In this context we should all actively refuse to contribute to cultural labour in Germany!
–Yasmine Eid Sabbagh
We often see western cultural institutions call upon the labour of many, under the ostensible premise of supporting a diversity of voices and fostering critical thought. However, this decision of the Biennale to cancel an entire edition over Shahidul’s social media posts and to communicate it through a press release before they even personally informed the curators, reveals a hierarchical mindset. By offering an invitation, it is assumed that they define the parameters of this diversity, and a critical lens can be used to view the rest of the world, but not themselves. It is worth asking then, if these so-called collaborations are meant for toeing the institutional line and if those invited must express gratitude, in so far as, posing no challenge to that position.
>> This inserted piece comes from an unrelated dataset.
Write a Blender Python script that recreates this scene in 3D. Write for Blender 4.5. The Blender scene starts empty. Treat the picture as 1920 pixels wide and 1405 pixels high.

With this censorship, the Western liberal democracy, with its supposed tenets of free speech and expression, is exposing its racist double-standards—valuing the rights of some communities above others. In selectively acknowledging history, and the persecution of only one set of people, it appears that Germany is seeking to absolve itself of its complicity in past events at the cost of another historical wrong in the making. I stand in full solidarity with all three curators, for having the courage to acknowledge the long arc of multiple histories and oppose the grotesque war crimes being committed by Israel in the present moment.